To the mortification of PETA and HSUS; there is no question in her mind when she hears the animal rights loonies equate the value of a rat or a monkey to that of her children.

We who raise livestock as “professionals” know the financial investment and the moral responsibility that we bear from the animals in our care.

We also understand the emotional attachment to those beasts that will make the ultimate sacrifice for our benefit.

In the first half of the 20th century over half the population was involved in agriculture first hand. Now that number is less than 2 percent. Therefore it is logical that a large portion of the human race is inherently good with animals.

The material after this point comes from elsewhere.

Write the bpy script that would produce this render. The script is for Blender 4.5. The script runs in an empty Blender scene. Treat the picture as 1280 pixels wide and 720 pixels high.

So that means in any cross section of urbanites, many hundreds of thousands of “animal lovers” have been removed from the shepherd/lamb relationship.

That capability and desire is inside them just waiting to participate in the natural cycle of “sex and birth and death and life,” as one urban goat raiser described it.

Both 9/11 and the recession have opened our eyes to the reality of surviving. They have exposed the frivolousness of some of the choices we made when we had the luxury to be wasteful. Seeing these urban animal husbandrymen join the ranks of animal production with serious intentions is encouraging. It’s like the world is tilting back and righting itself again.